Thursday’s deadly tornado was different, targeting a 35-mile-long string of farm towns from Platteville to Windsor and beyond as it moved through the western part of the county.

Normally, Weld County’s tornadoes “lightly touch down in the wide, open spaces,” said state Rep. Jim Reisberg, D-Greeley, who watched the large storm develop near his home. “This is the first big one I’ve seen.”

While destructive tornadoes are generally known to roar through the Midwest, Weld County had the highest number of reported tornadoes of any county in the United States in the 50 years between 1950 and 2000, with 213 twisters reported, according to the National Weather Service.
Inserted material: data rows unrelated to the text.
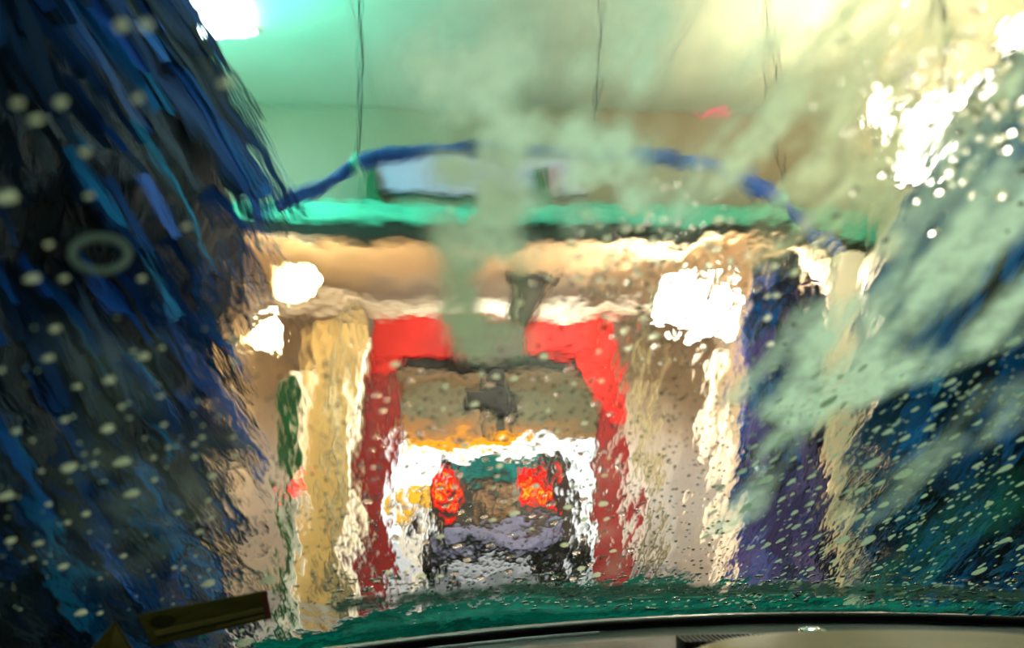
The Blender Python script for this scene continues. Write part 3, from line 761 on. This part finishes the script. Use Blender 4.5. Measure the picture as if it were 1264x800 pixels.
Lf = 'pale cream foam fleck on the glass in front of the left navy brush'
left_f = [(75, 125, 7), (22, 126, 6), (45, 146, 7), (105, 186, 6), (8, 242, 11), (40, 342, 8), (79, 342, 5), (68, 404, 6), (135, 467, 7), (95, 475, 5), (177, 438, 7), (133, 527, 8), (85, 575, 9), (151, 568, 9), (163, 607, 8), (8, 610, 8), (13, 665, 6), (78, 697, 6), (100, 754, 7), (331, 714, 10), (257, 718, 8), (302, 791, 10), (175, 342, 5), (230, 278, 5), (320, 300, 5), (343, 303, 6), (288, 418, 5), (288, 444, 4), (198, 487, 4), (257, 615, 4), (262, 585, 5), (240, 562, 4), (246, 654, 5), (106, 632, 5), (48, 668, 5), (80, 516, 5), (202, 522, 4), (150, 500, 4), (60, 440, 6), (110, 240, 5), (60, 300, 5), (170, 120, 6), (150, 30, 8), (180, 30, 8), (280, 100, 9), (20, 530, 5), (190, 590, 4), (220, 630, 4), (60, 620, 4), (290, 560, 5)]
for x, y, r in left_f:
    if free(x, y, r): place('foam_blob', FC_ME, x, y, r * .8, Lf, 'foam', 'foam flecks before the left brush', 1.25, .3)
Rf = 'pale mint foam fleck on the glass in front of the right-hand brushes'
right_f = [(1076, 570, 9), (1062, 578, 8), (1115, 583, 10), (1061, 603, 6), (1090, 621, 6), (1060, 636, 6), (1040, 664, 8), (1071, 665, 9), (982, 720, 7), (1004, 723, 6), (1050, 740, 8), (1208, 703, 7), (1170, 725, 5), (1146, 526, 6), (1095, 531, 6), (1158, 500, 7), (1240, 576, 7), (1174, 640, 5), (1220, 620, 5), (982, 648, 5), (969, 538, 8), (945, 590, 9), (920, 625, 8), (1022, 494, 9), (1198, 435, 6), (1172, 470, 6), (1250, 420, 8), (1000, 700, 5), (980, 730, 6), (1110, 730, 5), (1240, 665, 6), (1130, 700, 5), (1028, 690, 4), (1100, 660, 4), (915, 580, 6), (890, 600, 6), (880, 630, 5), (870, 660, 5), (1180, 560, 5), (1140, 610, 4), (1260, 540, 5), (1206, 520, 4), (1030, 560, 5), (1010, 600, 4), (960, 690, 4)]
for x, y, r in right_f:
    if free(x, y, r): place('foam_blob', FG_ME, x, y, r * .66, Rf, 'foam', 'foam flecks before the right brushes', 2.0, 1.15)
for _ in range(400):
    if used['foam_blob'] >= 175: break
    x, y = random.uniform(900, 1262), random.uniform(450, 735)
    if x + (y - 330) * .1 < 950: continue
    r = random.uniform(2.5, 4.5)
    if free(x, y, r * 2): place('foam_blob', FG_ME, x, y, r * .75, Rf, 'foam', 'foam flecks before the right brushes', random.uniform(1.8, 2.8), 1.15)
for _ in range(400):
    if used['foam_blob'] >= 200: break
    x, y = random.uniform(0, 310), random.uniform(420, 790)
    r = random.uniform(1.8, 3.6)
    if free(x, y, r * 2): place('foam_blob', FC_ME, x, y, r, Lf, 'foam', 'foam flecks before the left brush', 1.2, .3)
Wr = 'round glinting water bead on the glass around the upper right floodlight'
Wc = 'round glinting water bead on the glass before the floodlight by the red arch'
Wm = 'clear water bead on the glass in front of the red arch and the car ahead'
def scatter_beads(n, fx, fy, r0, r1, label, grp, gap=1.25, glint_share=.35):
    k = 0; tries = 0
    while k < n and tries < n * 40:
        tries += 1; x, y = fx(), fy(); r = random.uniform(r0, r1)
        if free(x, y, r * gap): place('water_bead', K_ME if random.random() < glint_share else W_ME, x, y, r, label, 'water bead', grp, random.uniform(.9, 1.3), random.uniform(0, 3)); k += 1
scatter_beads(75, lambda: random.gauss(1165, 70), lambda: random.gauss(150, 55), 4, 9, Wr, 'beads around the upper right floodlight', 1.0, .5)
scatter_beads(85, lambda: random.gauss(800, 75), lambda: random.gauss(330, 48), 3.2, 6, Wc, 'beads before the floodlight by the red arch', 1.1, .75)
scatter_beads(130, lambda: random.uniform(450, 780), lambda: random.uniform(445, 715), 3, 6, Wm, 'beads before the red arch and the car ahead')
# the big bubble ring
bm = nb(); T = mat_at(124, 316, 25, 1.15, .1, .003); rr = []
for a in range(32):
    an = a * math.pi / 16; rr.append([bm.verts.new(T @ Vector(((1 + .15 * math.cos(b * math.pi / 4)) * math.cos(an), (1 + .15 * math.cos(b * math.pi / 4)) * math.sin(an), .2 * math.sin(b * math.pi / 4)))) for b in range(8)])
for a in range(32):
    for b in range(8): bm.faces.new((rr[a][b], rr[(a + 1) % 32][b], rr[(a + 1) % 32][(b + 1) % 8], rr[a][(b + 1) % 8])).smooth = True
bmesh.ops.recalc_face_normals(bm, faces=bm.faces)
tag(obj('soap_bubble', bm, M['bubble']), 'large pale ring-shaped soap bubble on the glass before the left brush', 'bubble')
# the countless small ones
def stuff(name, mat, n, pick, label, cat, seg=8, rings=3, h=.38):
    bm = nb()
    for _ in range(n):
        x, y, r, asp, ang = pick()
        if not (-30 < x < 1290 and -20 < y < 752): continue
        T = mat_at(x, y, r, asp, ang, .0005)
        rows = []
        for j in range(rings):
            e = j / rings * math.pi / 2
            rows.append([bm.verts.new(T @ Vector((math.cos(e) * math.cos(a), math.cos(e) * math.sin(a), h * math.sin(e)))) for a in [q_ * 2 * math.pi / seg for q_ in range(seg)]])
        top = bm.verts.new(T @ Vector((0, 0, h)))
        for a, b in zip(rows, rows[1:]):
            for k in range(seg): bm.faces.new((a[k], a[(k + 1) % seg], b[(k + 1) % seg], b[k])).smooth = True
        for k in range(seg): bm.faces.new((rows[-1][k], rows[-1][(k + 1) % seg], top)).smooth = True
        bm.faces.new(rows[0][::-1])
    return tag(obj(name, bm, mat), label, cat, kind='stuff')
R_ = random
def pw():
    z = R_.random()
    if z < .62: return R_.uniform(400, 900), R_.uniform(440, 735) , R_.uniform(.9, 2.4), R_.uniform(.9, 1.6), R_.uniform(0, 3)
    if z < .74: return R_.gauss(800, 80), R_.gauss(350, 60), R_.uniform(1.6, 3.2), R_.uniform(.9, 1.3), 0
    if z < .82: return R_.gauss(1165, 75), R_.gauss(150, 60), R_.uniform(2, 4), 1, 0
    if z < .92: return R_.uniform(400, 1264), R_.uniform(705, 750), R_.uniform(1.2, 3.2), R_.uniform(1, 2), 0
    return R_.uniform(280, 460), R_.uniform(430, 760), R_.uniform(1, 2.6), R_.uniform(.9, 1.4), R_.uniform(0, 3)
stuff('small_water_beads', M['water'], 3000, pw, 'countless tiny clear water droplets covering the windshield', 'water')
def pf():
    z = R_.random()
    if z < .7: return R_.uniform(880, 1264), R_.uniform(430, 745), R_.uniform(.6, 1.7), R_.uniform(1.8, 3.2), 1.15
    if z < .88: return R_.uniform(400, 1264), R_.uniform(715, 748), R_.uniform(.8, 2.2), R_.uniform(1, 2), 0
    return R_.uniform(0, 330), R_.triangular(350, 790, 760), R_.uniform(.7, 1.8), R_.uniform(1, 1.6), .3
stuff('small_foam_specks', M['foamgreen'], 1000, pf, 'countless tiny pale soap specks sprinkled over the windshield', 'foam', 7, 2, .4)

# ------------------------------------------------------------------ daylight beyond the exit
wd = bpy.data.worlds.new('world'); S.world = wd; wd.use_nodes = True
bg = wd.node_tree.nodes['Background']; bg.inputs[0].default_value = (1, .98, .95, 1); bg.inputs[1].default_value = 2.2
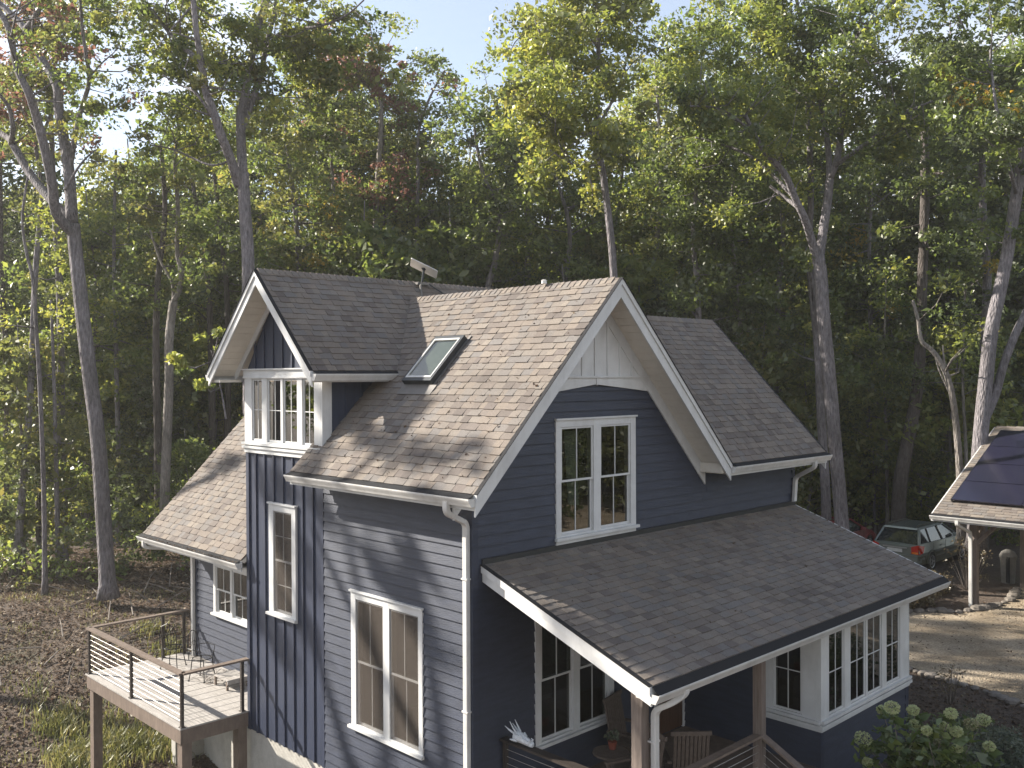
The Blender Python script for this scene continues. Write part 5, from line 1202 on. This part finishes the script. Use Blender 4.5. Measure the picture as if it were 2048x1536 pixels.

About seven tornadoes are typically reported in the county each year.

“Weld County does have a history of being a high-frequency tornado climate,” said Nolan Doesken, a state climatologist and a researcher at Colorado State University.

Doesken said a typical Weld County tornado starts south of U.S 34, south of Greeley and Windsor, and moves east toward open ground. It doesn’t last long and might show up only as a funnel in the clouds or swirls of dust on the ground.

Doesken called the area the “Denver cyclone convergence zone.” Southeasterly winds bring moisture that forms the eastward-moving storms.

The western part of Weld County is the least tornado-prone portion, Doesken said. That’s where Thursday’s tornado touched down, and its path was unusual, moving southeast to northwest. The storm system eventually moved into Wyoming.

“Often the cloud base is high, but in this case the cloud base was very low,” Doesken said.

Doesken relied on friends and family for descriptions of conditions surrounding Thursday’s tornado. He was at the University of Georgia Thursday, where he was speaking about the Community Collaborative Rain, Hail and Snow Network, a volunteer network of weather observers run out of the Colorado Climate Center at Colorado State University.